I have been carrying the wrong date around in my head for at least a decade. Felix Manz, evangelist, thinker, and martyr, was drowned in the Limmat on January 5th, 1527, not January 21st, 1525. The earlier date was when he began his public ministry. So have a few minutes on the internet educated me.
Before the internet, the last big advance in technology for people to communicate their thoughts to other people was movable type. This had all sorts of profound social and political consequences which you can look up for yourselves on the internet.
Basically, if you wanted to communicate your ideas to posterity, before movable type you either needed really compelling ideas that made lots of other people want to copy them out longhand, or ideas backed up with enough money and/or power that you could compel lots of other people to copy them out longhand. This was a high bar to get over, so the quality of the ideas communicated to us from the time before the invention of movable type is generally high.
Once movable type was invented, all you needed was a relatively trivial amount of money, and you could communicate whatever thoughts popped into your head to every town that spoke your language within weeks or months. If you disagreed with something someone else wrote, you could dash off a pamphlet letting the world know, and a few weeks or months later they would do the same,
usw. The content of the resulting deluge of pamphlets will be reassuringly familiar to anyone browsing the net today. The hyperbole, the rapid-fire cut and thrust of responses, the bees in bonnets, the self-righteous separation into self-reinforcing cliques- it is all so very familiar.
From the
1911 Encyclopedia Brittanica:
"In Germany, the cradle of printing, the pamphlet (
Flugschrift) was soon a recognized and popular vehicle of thought, and the fierce religious controversies of the Reformation period afforded a unique opportunity for its use. ... In general their tone was extremely intemperate, and they formed, as one authority has described those of a century later, "a mass of panegyric, admonition, invective, controversy and scurrility." ... attempts were made in pamphlets to justify almost every action, however unjust or dishonourable, while at the same time those who held different opinions were mercilessly and scurrilously attacked."
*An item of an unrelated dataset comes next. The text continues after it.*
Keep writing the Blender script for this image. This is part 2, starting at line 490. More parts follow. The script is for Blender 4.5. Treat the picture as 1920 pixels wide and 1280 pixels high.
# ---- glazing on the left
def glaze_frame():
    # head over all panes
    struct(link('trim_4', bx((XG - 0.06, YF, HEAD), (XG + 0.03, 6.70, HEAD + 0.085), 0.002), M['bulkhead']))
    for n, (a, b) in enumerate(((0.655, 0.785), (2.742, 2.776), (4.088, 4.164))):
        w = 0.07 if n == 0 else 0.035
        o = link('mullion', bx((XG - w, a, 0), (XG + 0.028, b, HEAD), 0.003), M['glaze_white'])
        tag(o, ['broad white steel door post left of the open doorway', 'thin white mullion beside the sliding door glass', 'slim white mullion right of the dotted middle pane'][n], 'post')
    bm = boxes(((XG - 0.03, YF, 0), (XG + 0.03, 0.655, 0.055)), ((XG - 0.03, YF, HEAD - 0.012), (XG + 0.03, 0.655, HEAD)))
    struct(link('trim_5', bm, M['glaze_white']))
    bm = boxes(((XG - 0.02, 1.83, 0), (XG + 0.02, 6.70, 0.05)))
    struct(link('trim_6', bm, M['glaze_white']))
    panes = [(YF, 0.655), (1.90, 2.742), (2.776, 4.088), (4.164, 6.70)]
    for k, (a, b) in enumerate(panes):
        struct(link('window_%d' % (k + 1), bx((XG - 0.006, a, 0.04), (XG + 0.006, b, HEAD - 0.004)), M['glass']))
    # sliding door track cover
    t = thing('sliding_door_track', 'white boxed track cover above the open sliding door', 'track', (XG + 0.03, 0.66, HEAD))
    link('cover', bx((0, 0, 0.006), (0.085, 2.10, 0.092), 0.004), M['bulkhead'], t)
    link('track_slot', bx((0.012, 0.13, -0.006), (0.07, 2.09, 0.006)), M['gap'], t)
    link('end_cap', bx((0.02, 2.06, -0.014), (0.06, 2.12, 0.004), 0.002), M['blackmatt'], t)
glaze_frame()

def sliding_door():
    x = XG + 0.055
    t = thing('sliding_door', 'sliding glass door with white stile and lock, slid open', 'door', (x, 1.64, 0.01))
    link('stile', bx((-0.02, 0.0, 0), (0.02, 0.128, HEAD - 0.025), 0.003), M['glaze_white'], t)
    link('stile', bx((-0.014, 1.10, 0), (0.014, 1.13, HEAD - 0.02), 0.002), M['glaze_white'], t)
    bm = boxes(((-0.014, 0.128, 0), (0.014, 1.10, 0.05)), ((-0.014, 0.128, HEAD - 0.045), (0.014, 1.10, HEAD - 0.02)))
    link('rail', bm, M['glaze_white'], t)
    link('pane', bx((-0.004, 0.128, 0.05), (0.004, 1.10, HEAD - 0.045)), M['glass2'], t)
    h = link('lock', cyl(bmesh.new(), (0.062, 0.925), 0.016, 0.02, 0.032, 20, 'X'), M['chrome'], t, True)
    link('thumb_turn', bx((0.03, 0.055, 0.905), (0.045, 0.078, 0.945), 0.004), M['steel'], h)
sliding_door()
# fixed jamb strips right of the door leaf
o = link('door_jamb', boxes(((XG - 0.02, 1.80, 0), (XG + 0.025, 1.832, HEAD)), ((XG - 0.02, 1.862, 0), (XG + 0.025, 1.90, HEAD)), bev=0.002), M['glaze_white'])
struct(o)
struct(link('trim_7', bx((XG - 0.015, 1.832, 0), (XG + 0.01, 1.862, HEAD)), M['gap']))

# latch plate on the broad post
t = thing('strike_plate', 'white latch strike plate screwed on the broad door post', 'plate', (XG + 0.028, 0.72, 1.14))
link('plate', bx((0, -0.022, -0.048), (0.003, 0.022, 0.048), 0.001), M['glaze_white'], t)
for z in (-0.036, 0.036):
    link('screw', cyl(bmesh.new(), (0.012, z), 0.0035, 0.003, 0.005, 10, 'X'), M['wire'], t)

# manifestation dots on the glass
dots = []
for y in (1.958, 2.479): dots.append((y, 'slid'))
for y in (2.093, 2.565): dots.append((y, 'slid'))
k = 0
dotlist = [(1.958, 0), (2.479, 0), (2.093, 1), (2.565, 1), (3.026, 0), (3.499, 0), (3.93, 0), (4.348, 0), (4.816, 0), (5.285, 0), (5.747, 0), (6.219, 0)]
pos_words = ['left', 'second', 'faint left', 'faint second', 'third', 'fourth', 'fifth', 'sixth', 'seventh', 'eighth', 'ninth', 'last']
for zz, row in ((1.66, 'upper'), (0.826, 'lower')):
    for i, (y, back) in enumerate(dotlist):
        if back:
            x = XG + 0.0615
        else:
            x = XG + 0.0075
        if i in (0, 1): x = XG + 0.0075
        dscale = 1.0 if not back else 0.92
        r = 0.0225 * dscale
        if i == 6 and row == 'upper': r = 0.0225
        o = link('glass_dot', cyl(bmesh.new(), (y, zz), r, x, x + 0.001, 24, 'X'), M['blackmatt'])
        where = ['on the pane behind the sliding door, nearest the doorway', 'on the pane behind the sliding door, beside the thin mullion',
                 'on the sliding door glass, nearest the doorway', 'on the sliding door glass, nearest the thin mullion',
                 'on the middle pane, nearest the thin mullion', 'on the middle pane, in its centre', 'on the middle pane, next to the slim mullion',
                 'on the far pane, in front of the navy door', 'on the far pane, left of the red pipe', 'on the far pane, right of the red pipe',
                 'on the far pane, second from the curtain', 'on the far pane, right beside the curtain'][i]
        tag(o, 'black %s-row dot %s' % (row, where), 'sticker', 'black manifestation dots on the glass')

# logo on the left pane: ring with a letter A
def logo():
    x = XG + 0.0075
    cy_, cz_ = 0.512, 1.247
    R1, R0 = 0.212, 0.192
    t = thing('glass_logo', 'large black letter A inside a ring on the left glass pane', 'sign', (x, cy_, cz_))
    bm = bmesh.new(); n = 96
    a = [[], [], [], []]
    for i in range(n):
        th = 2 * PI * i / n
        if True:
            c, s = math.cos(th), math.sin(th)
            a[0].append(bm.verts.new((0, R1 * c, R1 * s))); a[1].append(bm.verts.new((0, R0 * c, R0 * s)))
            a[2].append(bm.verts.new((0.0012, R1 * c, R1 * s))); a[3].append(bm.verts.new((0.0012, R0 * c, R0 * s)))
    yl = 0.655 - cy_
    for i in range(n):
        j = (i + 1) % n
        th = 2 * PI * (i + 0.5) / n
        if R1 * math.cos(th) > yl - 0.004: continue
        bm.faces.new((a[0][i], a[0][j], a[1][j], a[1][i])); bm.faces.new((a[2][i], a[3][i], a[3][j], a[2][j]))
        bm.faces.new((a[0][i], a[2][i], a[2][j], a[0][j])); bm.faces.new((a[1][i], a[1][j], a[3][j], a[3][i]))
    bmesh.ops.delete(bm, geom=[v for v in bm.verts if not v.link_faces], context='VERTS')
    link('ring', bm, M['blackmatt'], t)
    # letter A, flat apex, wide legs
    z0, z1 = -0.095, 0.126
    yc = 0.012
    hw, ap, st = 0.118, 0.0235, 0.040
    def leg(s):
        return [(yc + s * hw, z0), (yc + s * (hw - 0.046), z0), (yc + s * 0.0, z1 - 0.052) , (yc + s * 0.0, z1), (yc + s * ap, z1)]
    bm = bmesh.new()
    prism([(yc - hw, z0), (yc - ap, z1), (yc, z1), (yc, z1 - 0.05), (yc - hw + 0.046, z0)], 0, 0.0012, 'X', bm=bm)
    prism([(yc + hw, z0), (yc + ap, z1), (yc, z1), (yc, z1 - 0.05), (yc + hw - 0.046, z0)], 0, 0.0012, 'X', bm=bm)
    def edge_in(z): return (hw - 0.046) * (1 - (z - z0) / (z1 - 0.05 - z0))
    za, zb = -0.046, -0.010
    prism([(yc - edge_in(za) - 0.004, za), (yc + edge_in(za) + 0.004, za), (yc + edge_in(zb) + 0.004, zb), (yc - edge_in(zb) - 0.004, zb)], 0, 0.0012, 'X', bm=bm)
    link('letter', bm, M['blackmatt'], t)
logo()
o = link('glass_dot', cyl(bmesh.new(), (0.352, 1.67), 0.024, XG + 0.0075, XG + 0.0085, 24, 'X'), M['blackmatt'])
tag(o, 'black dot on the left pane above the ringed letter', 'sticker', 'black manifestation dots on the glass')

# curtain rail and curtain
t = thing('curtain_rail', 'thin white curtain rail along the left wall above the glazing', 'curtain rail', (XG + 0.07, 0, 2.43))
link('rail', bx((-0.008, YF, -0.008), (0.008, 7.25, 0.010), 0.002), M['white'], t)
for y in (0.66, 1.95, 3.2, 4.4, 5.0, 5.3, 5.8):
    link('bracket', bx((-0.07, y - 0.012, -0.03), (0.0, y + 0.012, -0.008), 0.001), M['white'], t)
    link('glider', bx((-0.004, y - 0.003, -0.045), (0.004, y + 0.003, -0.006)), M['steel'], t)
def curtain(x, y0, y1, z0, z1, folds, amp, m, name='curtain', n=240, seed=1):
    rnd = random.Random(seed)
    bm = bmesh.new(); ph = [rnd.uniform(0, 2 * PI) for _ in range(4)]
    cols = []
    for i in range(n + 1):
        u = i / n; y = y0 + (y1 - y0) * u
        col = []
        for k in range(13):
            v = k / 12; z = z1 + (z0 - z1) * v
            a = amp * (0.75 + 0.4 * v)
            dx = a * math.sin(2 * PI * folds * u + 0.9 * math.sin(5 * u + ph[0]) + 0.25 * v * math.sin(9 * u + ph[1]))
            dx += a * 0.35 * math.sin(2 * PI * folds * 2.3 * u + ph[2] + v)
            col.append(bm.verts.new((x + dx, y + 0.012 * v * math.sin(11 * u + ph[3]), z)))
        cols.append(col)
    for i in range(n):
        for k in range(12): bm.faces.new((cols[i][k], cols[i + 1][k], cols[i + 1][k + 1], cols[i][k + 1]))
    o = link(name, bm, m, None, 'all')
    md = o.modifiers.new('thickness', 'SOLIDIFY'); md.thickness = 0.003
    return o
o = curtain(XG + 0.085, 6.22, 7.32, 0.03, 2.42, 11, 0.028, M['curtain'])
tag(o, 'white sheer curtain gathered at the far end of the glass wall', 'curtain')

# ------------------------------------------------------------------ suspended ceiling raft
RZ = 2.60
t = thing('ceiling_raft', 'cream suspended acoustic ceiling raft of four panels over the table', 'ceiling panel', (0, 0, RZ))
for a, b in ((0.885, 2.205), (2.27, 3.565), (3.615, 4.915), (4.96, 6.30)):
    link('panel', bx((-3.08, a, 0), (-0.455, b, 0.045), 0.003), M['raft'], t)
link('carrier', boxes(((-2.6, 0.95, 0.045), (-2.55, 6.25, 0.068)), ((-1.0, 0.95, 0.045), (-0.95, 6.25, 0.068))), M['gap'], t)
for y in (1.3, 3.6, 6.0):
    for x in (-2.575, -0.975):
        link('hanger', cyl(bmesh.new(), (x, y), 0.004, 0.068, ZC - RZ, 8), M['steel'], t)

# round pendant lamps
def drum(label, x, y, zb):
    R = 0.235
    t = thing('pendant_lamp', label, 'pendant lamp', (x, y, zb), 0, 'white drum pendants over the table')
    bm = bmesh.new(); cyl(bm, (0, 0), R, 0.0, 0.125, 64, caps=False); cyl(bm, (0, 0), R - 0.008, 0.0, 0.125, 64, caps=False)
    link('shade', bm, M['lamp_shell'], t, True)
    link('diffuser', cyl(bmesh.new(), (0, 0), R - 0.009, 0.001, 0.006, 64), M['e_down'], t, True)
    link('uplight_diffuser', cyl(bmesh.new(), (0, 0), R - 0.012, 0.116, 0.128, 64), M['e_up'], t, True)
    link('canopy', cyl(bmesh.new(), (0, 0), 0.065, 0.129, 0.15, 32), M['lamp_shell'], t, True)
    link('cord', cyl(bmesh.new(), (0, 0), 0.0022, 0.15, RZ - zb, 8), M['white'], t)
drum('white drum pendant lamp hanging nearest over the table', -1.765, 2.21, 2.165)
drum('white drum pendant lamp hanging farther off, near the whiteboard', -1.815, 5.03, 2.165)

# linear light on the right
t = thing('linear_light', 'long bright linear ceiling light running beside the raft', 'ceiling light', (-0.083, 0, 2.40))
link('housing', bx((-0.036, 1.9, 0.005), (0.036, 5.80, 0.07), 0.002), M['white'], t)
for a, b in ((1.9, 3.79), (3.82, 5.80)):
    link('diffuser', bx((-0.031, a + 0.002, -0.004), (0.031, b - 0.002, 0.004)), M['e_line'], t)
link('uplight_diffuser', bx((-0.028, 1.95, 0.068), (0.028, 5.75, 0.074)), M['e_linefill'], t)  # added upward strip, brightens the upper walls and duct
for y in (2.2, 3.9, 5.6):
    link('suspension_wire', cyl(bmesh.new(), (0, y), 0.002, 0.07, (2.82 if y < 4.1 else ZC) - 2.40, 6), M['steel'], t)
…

I don't know if Felix Manz was the first Protestant killed by other Protestants for having the wrong ideas, but he was early enough- January 5th 1527 is less than ten years after the 'beast of the wild wood' (to use Gerard Manley Hopkins delightfully un-ecumenical phrase) nailed his theses to the church door in Wittenberg. That's what happens when people get carried away with these new technologies for communicating their ideas. He has stuck in my mind since I first heard about him because of how shockingly early in the Reformation he was judicially murdered, and because some of my ancestors almost certainly had a hand in his death, as the branch of our family that has been traced furthest back has been traced to 16th century Zurich.
Here is a
sample of Felix Manz's dangerously inflammatory opinions:
"Charity alone is pleasing to God; he that cannot show charity, has no part with God. The unadulterated love of Christ puts to flight the enemy. It is incumbent upon him that will be an heir of Christ, to be merciful, as the Father in heaven is merciful."